Collaboration with OneNote 2010: Research, Write, and Collaborate Using OneNote 2010's Sharing Features
- Ready: New Sharing Features
- Set: Create a Shared Notebook
- Go: Collaborate with a Shared Notebook
- Data Synchronization
OneNote is a program that allows you to track information using the familiar notebook metaphor. Instead of tracking your ideas and information on scraps of paper, in multiple electronic documents, and in your head, you can use OneNote to organize related information in one place.
This information can be in a variety of formats: content that you author, other files, content from the Web, video, or audio. The best thing about tracking this information electronically is what you can do with it. You can tag it, you can search it, and, best of all, you can share it.
Previous versions of OneNote offer the ability to share notebooks, but the recent release of OneNote 2010 takes collaboration to a whole new level.
In this article, I'll give you a tour of the new collaboration features and improvements in OneNote 2010. I'll show you how you can implement OneNote to work with others using the scenario of two people who are in different locations but working together on a screenplay. You'll learn how to create a shared notebook and host it on a network.
My goal is to give you the tools that you need to start sharing notebooks and collaborating on your own projects using OneNote.
Ready: New Sharing Features
- Multiple users can access a OneNote notebook and edit it simultaneously.

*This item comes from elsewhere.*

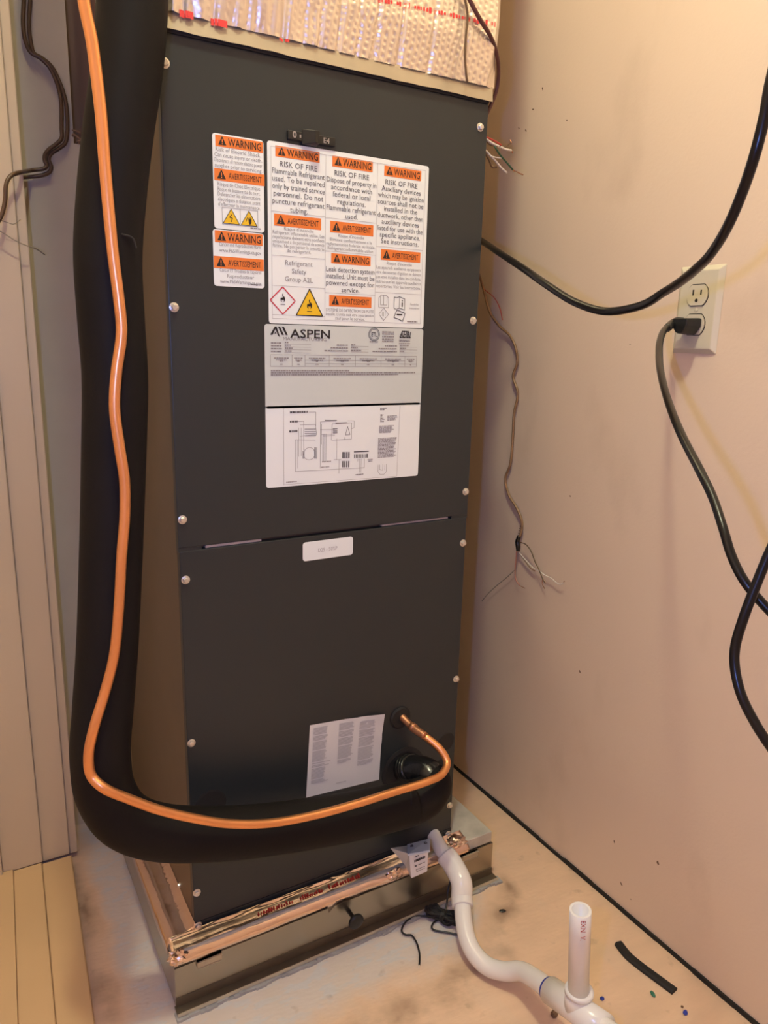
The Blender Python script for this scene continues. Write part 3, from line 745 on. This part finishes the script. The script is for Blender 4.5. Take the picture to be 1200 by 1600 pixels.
# bubble foil: dimpled quilt with upright creases, round the front and the two sides
def foil_depth(s, z):
    cre = 0.0
    for k_, (c_, d_) in enumerate(((.06,.5),(.10,.4),(.145,.7),(.17,.5),(.215,.9),(.265,.6),(.30,1.0),(.345,.7),(.395,.4),(.03,.4),(.19,.4),(.24,.4))):
        cre += d_*math.exp(-((s-c_-.004*noise.noise((z*9, k_, 0)))/.0028)**2)
    s2 = s+.0045*noise.noise((s*45, z*45, 7)); z2 = z+.0045*noise.noise((s*45, z*45, 9))
    dim = max(0.0, math.sin((s2+z2*.62)*560)*math.sin((s2*.35-z2)*430))**1.5 - .25
    right = min(1, max(0, (s-.13)/.12))
    return .004*noise.noise((s*7, z*5, 1)) + .0030*noise.noise((s*95, z*22, 4))*(1.15-right) - .0022*dim*(.35+.65*right) - .0050*cre
bm = bmesh.new(); nx, nz = 300, 150; rows = []
zt0, zt1 = ZT+.0135, ZT+.30
for j in range(nz+1):
    z = zt0+(zt1-zt0)*j/nz; row = []
    for i in range(nx+1):
        s = i/nx*(W+.004)
        edge = min(1, min(s, W+.004-s)/.015)
        bulge = .010*min(1, (z-zt0)/.05)
        row.append(bm.verts.new((s-.001+.006*min(1,(z-zt0)/.08)*(s/W), -.0025-max(0.0, .004+bulge+foil_depth(s, z))*edge, z)))
    rows.append(row)
for a, b in zip(rows, rows[1:]):
    for i in range(nx): bm.faces.new((a[i], a[i+1], b[i+1], b[i]))
foil = link('bubble_foil', bm, M_foil, duct, smooth=True)
for xx, nm in ((W+.0005, 'foil_side'), (-.0085, 'foil_side')):
    link(nm, B(xx, xx+.0075, -.001, .29, ZT+.0145, ZT+.8), M_foil, duct, bevel=.002)
link('foil_upper', B(-.001, W+.004, -.016, .002, ZT+.30, ZC-.002), M_foil, duct)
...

- When a notebook is shared, each author is identified by a color-coded bar and the author's initials (although I find it easier to put the author name in the initials field).
- When you read a shared notebook, you can see when changes were made and who made them.

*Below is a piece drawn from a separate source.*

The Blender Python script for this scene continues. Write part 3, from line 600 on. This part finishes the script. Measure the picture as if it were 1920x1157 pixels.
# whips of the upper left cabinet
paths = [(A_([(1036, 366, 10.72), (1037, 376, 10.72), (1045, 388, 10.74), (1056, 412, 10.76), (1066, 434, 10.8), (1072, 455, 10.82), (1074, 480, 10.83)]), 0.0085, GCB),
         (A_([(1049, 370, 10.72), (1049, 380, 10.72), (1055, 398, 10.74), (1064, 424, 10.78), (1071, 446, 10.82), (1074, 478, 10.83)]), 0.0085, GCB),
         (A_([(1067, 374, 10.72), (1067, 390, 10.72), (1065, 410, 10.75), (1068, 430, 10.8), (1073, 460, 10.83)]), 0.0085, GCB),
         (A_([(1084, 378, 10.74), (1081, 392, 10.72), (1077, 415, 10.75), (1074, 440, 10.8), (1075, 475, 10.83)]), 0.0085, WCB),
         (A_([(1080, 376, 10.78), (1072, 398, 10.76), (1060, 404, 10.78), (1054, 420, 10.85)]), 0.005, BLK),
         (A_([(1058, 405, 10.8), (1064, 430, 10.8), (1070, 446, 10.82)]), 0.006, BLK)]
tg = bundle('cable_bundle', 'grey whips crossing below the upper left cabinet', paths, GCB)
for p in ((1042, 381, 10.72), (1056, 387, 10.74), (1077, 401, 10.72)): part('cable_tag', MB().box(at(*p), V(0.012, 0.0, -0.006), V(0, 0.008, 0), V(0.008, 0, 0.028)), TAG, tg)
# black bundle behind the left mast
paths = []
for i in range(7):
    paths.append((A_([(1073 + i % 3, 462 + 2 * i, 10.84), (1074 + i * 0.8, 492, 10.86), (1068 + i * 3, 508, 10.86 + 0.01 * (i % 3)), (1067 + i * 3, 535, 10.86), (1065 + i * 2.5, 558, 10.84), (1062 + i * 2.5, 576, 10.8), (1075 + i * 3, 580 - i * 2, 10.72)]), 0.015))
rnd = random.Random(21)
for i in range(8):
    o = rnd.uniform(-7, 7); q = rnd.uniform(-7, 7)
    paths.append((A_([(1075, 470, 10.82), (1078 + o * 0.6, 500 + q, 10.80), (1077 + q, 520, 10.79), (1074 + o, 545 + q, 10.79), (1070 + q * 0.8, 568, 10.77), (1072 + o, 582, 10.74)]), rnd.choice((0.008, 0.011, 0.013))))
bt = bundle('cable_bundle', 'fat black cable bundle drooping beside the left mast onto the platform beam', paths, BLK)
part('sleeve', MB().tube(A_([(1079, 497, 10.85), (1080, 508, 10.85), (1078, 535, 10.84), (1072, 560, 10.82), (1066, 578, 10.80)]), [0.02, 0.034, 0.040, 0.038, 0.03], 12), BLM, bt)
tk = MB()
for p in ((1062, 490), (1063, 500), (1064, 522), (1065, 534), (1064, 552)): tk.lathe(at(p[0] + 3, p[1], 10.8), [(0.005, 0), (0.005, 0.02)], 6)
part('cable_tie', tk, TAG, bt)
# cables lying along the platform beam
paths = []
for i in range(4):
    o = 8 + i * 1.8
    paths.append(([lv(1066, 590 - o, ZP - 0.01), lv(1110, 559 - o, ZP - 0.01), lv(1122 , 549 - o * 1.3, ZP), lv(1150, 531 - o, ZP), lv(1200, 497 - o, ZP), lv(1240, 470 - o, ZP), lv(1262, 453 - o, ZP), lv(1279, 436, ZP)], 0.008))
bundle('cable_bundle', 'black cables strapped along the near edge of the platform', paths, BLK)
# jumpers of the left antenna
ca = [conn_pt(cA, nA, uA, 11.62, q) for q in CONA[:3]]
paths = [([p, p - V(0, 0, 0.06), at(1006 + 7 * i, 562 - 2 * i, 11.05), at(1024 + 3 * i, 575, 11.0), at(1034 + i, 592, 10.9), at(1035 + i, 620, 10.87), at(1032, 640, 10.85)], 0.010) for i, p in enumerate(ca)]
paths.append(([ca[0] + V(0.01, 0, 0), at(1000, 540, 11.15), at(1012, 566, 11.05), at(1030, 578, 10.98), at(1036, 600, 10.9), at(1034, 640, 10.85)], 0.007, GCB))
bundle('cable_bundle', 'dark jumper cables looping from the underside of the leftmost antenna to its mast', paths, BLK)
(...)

- You can search for information by author.
- As you edit a notebook, the data is automatically synchronized so changes can be seen by others almost as soon as they are made. You can specify whether the notebook should be synchronized automatically or whether you want to work offline and explicitly synchronize your data.

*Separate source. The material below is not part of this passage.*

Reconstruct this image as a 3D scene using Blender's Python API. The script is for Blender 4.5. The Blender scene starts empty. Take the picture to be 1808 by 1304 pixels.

- You can see content that was most recently added in the last day, week, month, and so on.
- The merge feature lets you merge sections of a shared notebook. This comes into play when you have multiple users editing a single section.
- Page versioning allows you to see each version of a page, including the changes that were made to it, the date of the version, and who made the changes. You can see an historical list showing each version of a page and the changes that were made.